Monday, January 12, 2009

Liberated Drums

"'Free' doesn't mean you can just do what you want--rather, that you are responsible for your own limits." -Fred Frith

I mentioned Jon Faelt's drumming in the brief blurb I wrote about Bobo Stenson's Cantando in my Top Albums of 2008 entry, and I can't stop thinking about it lately. Drumming in general, really. Must have been all that Guitar Hero World Tour I played last night. I should be specific. I'm more interested in two things: free drumming, and in the ways a skilled drummer can imply a melody without having access to the full spectrum of chromatic notes.

A word of clarification regarding free drumming: "free" does not imply that drummers of the school are only banging on a drumkit with no abandon, that it takes no talent to be a "free" drummer. Arguably, it's more difficult than standard types of drumming, and many free drummers possess a stellar rhythmic sense and have completely mastered traditional styles of drumming. What's remarkable about the best free drummers is how drastically they alter the musical climate when they are freed from the responsibility of keeping time for the rest of the musicians. When done right, free styles of drumming are highly musical and lyrical, careening from idea to idea in an attempt to dramatically frame the movements of the other players. As Lewis Porter writes in the liner notes to the reissue of Coltrane's Ascension, the idea is to "mov[e] away from playing over a steady beat" and instead to aim "for a general churning pulse of fast or slow." The clatter of Han Bennink or Hamid Drake comes to mind for many, but the style needn't be so busy or violent. This is why Faelt's drumming is remarkable for someone so young and new to the international jazz scene; his level of restraint and his very subtle, unorthodox ideas are quick to gain the listener's attention. You starting listening closely to what he's doing because he's interesting, not because he's dominating the proceedings.


Check out Faelt's freewheeling drumming in the right corner.

Bonnie 'Prince' Billy's "Willow Trees Bend" is also driving my interest. The song features sparse chords that are strummed so loosely as to be nearly arpeggiated, coupled with a quiet, very free drumming element that makes the chords sound as though they're breathing, pushing the song along in swells of sound, or at times, lending it a gentle tumbling quality, like water splashing over rocks. It's an arresting effect that sets the song apart from the rest of Lie Down in the Light. Or I think of Chris Corsano's contribution to the massive title track on Six Organs of Admittance's School of the Flower, heated to boiling beneath Ben Chasny's acoustic plucking and ominous Eastern drones. In other realms of music, the free percussionist Vincent de Rougin markedly elevated the tension in the dark, bassy drone of Æthenor when he was added to the line-up for last year's Betimes Black Cloudmasses. And though there are countless examples in the various permutations of jazz, it is when free drumming is used in these different contexts that I find it most exciting. Sadly, they're few and far between.

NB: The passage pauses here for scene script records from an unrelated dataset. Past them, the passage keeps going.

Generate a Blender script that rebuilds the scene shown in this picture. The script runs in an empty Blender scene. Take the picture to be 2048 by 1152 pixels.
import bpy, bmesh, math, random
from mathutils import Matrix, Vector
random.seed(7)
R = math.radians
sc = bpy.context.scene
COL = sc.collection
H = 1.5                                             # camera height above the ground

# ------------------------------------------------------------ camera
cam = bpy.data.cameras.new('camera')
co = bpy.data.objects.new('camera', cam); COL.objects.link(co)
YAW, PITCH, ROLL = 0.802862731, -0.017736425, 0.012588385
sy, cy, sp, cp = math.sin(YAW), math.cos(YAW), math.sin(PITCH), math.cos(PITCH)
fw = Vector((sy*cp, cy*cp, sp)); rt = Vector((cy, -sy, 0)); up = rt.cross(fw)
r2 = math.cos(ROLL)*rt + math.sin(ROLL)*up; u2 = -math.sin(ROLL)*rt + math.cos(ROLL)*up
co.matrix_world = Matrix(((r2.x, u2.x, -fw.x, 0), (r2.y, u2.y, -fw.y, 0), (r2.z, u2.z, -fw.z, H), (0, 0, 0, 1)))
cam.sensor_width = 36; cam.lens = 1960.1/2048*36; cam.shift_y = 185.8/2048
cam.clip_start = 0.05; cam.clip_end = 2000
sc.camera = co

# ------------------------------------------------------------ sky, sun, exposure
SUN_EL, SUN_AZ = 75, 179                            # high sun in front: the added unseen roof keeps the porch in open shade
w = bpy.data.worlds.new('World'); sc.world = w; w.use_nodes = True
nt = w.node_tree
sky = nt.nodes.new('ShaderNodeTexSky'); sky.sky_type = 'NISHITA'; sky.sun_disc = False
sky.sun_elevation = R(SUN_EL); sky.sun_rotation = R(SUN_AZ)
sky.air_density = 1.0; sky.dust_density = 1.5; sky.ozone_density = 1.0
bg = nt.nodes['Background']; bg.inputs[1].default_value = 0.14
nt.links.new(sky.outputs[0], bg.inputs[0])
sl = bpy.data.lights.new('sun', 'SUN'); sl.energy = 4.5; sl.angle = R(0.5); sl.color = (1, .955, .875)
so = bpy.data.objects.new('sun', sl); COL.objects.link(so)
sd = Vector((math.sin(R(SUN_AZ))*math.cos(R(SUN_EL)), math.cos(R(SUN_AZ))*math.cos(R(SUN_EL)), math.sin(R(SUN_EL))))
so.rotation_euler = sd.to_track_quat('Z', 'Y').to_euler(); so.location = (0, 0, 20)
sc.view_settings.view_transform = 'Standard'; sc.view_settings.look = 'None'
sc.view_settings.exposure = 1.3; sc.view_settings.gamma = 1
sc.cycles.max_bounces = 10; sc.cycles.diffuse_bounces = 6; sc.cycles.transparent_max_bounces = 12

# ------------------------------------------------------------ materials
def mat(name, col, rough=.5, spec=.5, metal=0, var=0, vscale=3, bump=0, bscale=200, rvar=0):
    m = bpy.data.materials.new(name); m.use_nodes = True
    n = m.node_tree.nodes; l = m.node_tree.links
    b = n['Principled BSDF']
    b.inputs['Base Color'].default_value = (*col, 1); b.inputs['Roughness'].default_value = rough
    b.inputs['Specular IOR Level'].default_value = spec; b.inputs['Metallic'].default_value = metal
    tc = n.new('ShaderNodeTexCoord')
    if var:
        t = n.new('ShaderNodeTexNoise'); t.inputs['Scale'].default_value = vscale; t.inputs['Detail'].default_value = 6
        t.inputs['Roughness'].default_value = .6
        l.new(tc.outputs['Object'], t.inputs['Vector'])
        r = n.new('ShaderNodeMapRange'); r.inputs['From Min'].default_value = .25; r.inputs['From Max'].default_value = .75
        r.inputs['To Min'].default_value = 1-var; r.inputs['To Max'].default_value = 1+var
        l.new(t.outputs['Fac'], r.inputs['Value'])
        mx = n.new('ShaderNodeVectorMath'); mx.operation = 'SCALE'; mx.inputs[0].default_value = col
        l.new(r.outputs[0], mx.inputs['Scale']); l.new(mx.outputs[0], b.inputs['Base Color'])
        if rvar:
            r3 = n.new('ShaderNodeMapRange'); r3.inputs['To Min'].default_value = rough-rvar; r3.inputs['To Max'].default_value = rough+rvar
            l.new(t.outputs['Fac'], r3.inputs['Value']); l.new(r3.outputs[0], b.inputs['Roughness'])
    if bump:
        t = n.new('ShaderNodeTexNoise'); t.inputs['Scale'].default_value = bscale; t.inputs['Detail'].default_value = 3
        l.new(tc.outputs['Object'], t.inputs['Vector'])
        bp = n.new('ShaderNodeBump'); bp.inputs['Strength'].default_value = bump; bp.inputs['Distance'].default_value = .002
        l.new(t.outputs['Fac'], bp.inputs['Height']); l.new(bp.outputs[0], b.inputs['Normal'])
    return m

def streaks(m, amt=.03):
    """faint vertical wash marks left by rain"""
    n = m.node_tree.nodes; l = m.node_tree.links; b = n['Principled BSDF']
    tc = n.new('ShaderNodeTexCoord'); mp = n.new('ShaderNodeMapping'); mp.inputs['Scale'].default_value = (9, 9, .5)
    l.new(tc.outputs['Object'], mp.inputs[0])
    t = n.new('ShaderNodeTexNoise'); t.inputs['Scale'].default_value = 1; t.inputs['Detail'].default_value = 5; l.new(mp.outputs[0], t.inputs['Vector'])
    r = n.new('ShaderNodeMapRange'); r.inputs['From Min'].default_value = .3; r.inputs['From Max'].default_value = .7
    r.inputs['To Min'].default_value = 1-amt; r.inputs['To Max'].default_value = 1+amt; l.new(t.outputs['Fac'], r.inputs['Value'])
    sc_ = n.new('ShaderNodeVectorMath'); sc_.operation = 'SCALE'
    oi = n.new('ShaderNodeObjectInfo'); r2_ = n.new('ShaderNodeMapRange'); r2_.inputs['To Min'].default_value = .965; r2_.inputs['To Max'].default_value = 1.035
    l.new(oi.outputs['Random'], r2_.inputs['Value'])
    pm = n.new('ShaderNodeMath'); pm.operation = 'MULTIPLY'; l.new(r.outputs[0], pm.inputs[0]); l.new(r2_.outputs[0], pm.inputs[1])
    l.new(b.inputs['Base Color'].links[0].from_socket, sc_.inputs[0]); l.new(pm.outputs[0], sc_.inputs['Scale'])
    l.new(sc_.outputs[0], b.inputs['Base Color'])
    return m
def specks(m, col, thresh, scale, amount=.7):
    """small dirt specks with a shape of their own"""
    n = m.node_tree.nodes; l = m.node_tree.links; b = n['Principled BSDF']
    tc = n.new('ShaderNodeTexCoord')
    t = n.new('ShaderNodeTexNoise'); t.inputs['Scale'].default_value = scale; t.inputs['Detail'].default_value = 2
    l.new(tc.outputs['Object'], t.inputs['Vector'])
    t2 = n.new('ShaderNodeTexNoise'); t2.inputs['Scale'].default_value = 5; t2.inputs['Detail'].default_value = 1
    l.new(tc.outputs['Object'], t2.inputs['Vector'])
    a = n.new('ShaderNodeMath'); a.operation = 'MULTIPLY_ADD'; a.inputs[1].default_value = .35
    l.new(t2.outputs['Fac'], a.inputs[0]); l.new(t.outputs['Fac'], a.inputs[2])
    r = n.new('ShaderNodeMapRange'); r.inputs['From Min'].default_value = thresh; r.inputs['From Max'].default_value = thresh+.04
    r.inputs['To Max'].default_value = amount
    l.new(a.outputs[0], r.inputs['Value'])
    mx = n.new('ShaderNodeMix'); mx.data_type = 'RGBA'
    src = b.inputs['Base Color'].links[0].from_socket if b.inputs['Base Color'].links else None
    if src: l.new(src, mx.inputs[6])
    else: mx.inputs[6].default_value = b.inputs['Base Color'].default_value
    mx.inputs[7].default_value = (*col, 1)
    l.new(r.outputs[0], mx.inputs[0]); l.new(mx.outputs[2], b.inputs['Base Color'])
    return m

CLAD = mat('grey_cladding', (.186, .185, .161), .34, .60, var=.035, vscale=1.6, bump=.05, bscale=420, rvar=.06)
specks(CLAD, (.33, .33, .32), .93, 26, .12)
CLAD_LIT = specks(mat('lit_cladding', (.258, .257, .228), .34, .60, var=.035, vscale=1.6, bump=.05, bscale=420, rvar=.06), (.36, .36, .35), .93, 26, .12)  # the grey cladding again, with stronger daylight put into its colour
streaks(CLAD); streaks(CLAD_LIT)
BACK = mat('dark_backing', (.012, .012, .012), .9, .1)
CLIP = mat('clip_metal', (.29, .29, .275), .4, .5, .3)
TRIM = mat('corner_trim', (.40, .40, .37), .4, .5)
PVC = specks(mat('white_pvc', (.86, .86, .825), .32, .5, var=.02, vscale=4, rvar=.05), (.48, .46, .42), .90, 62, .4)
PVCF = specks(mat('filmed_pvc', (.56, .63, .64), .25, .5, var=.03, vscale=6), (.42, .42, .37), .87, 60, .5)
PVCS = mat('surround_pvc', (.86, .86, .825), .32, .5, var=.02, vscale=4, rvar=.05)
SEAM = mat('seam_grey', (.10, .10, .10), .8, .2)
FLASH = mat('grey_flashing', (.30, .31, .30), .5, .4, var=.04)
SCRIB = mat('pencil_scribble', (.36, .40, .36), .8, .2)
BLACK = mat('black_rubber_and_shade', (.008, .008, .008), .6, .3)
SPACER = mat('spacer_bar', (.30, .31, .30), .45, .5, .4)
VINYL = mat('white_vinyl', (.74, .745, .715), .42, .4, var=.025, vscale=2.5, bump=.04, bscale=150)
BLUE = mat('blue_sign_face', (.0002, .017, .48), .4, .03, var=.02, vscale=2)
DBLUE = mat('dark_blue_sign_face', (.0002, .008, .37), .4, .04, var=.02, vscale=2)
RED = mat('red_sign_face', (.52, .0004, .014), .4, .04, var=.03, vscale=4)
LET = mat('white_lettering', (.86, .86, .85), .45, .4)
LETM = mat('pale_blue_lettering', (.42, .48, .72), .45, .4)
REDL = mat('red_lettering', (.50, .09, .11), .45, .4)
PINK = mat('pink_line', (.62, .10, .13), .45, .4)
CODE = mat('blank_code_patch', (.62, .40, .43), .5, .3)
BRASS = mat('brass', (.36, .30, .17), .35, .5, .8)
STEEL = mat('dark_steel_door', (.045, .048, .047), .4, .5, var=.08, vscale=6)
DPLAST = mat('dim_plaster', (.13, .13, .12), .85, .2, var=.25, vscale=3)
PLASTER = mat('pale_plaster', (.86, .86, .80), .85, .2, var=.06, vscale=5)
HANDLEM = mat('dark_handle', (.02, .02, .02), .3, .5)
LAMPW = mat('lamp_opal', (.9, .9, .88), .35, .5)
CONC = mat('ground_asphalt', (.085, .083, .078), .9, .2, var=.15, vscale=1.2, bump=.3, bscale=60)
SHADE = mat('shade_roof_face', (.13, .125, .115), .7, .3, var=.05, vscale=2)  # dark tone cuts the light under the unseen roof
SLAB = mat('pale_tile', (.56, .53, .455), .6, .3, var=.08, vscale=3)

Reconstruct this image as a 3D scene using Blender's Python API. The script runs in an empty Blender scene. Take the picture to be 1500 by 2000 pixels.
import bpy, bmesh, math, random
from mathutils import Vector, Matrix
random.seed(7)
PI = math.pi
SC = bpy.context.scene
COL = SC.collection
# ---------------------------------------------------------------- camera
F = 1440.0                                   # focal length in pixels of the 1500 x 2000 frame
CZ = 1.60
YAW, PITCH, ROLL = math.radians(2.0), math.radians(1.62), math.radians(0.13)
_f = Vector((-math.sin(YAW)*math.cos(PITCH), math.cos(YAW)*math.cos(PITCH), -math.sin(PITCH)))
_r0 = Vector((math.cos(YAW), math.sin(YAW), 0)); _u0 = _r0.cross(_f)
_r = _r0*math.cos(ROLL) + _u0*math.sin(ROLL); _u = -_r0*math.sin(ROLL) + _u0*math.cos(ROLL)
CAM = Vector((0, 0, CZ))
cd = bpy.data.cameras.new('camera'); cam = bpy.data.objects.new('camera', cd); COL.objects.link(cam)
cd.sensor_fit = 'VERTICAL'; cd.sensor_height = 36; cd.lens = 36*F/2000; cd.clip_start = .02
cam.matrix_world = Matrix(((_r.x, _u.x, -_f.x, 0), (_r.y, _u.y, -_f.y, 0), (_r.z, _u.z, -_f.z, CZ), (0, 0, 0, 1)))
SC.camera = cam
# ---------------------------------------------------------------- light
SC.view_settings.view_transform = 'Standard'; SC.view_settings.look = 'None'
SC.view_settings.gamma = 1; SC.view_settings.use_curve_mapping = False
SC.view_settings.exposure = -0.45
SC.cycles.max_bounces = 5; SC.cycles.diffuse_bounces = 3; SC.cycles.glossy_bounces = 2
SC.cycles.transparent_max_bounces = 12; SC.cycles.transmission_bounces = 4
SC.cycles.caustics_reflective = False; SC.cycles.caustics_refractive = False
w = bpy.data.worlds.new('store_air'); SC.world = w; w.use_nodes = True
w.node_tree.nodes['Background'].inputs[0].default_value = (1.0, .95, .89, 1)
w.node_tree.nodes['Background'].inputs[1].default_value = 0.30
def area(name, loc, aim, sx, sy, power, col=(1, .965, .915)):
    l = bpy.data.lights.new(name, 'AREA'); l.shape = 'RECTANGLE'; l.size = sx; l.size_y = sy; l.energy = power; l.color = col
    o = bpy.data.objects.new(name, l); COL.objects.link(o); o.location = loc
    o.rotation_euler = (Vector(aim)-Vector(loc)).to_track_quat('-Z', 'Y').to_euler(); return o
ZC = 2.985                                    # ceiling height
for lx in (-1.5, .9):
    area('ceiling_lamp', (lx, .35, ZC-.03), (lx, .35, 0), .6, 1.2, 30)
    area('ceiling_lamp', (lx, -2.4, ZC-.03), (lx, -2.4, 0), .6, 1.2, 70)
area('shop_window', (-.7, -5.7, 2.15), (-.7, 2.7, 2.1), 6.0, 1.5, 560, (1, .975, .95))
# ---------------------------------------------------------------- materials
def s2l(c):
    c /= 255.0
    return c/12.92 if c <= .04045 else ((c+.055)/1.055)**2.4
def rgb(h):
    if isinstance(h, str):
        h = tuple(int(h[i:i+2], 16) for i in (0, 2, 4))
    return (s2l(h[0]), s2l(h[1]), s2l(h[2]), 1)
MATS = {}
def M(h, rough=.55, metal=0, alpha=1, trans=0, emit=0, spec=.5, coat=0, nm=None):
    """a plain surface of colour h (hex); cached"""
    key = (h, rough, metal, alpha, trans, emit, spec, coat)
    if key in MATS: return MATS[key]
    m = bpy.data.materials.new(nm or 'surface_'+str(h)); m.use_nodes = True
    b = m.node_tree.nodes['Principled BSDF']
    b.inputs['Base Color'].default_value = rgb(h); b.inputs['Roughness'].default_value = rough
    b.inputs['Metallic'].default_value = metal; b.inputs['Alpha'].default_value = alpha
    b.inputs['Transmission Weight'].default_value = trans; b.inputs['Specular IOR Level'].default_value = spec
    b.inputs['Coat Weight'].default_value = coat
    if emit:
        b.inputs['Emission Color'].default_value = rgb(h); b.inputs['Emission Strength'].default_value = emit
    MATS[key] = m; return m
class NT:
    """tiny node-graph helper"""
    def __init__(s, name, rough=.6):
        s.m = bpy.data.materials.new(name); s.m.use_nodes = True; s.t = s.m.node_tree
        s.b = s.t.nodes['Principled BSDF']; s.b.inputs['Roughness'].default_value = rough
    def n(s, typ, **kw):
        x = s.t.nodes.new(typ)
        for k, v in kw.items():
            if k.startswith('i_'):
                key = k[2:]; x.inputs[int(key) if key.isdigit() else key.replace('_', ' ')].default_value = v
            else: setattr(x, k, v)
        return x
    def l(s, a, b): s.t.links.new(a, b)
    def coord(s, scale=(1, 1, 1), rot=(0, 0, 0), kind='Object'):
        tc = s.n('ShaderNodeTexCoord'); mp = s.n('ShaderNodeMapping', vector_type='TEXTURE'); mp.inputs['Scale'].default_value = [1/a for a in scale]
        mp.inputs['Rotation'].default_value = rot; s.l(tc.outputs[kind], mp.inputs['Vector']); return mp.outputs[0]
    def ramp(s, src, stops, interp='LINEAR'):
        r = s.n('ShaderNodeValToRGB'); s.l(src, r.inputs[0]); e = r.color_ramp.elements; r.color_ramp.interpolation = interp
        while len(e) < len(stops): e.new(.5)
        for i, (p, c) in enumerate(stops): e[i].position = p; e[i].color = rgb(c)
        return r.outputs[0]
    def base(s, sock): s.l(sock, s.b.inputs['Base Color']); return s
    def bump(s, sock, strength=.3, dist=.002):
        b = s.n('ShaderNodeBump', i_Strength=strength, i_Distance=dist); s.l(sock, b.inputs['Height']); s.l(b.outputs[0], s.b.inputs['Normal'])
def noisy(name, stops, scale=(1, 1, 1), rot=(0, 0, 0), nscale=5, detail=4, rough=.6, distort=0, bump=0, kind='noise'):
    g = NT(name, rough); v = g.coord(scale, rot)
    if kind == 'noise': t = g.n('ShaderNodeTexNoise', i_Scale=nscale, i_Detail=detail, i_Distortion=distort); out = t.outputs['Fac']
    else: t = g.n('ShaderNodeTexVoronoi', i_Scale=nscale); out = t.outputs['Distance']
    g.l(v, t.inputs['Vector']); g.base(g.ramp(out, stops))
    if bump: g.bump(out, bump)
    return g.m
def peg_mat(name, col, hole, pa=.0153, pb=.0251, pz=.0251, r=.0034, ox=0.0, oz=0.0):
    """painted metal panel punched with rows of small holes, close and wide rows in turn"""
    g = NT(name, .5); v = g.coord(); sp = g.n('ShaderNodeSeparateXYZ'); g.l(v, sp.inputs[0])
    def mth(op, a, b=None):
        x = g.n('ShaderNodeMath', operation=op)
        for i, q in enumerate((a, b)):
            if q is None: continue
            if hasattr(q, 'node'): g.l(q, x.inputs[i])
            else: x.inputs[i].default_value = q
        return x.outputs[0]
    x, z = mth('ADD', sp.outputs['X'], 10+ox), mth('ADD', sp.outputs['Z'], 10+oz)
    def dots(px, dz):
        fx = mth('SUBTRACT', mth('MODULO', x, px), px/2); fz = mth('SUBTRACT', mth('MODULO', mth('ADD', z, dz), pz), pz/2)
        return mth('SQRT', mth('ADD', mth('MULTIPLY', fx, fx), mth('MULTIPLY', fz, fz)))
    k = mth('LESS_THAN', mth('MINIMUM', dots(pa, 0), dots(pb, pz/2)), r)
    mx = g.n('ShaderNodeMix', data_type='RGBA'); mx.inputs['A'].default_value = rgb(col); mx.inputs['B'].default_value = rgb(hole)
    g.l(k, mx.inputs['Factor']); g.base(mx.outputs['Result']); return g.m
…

Chris Corsano playing in the Flower-Corsano Duo (Mick Flower is playing a shahi baaja, a Japanese electric dulcimer)

My other drumming fixation is simpler and more prevalent. Like I said before, I enjoy when particularly musical drummers are able to imply the melody of a song through careful selection of the elements used in their drumming patterns. You can hear Ron Carter's bass line in Billy Cobham's drumming long before Carter starts playing on the live version of "Red Clay" on the reissue of Red Clay, and there was a video going around the internet a while ago that, despite the smug drummer, documented some particularly effective drumming to accompany the MIDI songs from Super Mario Bros. 3. Really, with a healthy mix of pocket and ostinato drumming, any good drummer should aim to highlight the melody while keeping the beat, but it unfortunately is not always the case. That's where we bassists come in. Although, looking back to the rhythmic freedom exhibited in the first type of drumming I discussed, bassists aren't always satisfied with being a non-melodic anchor, either.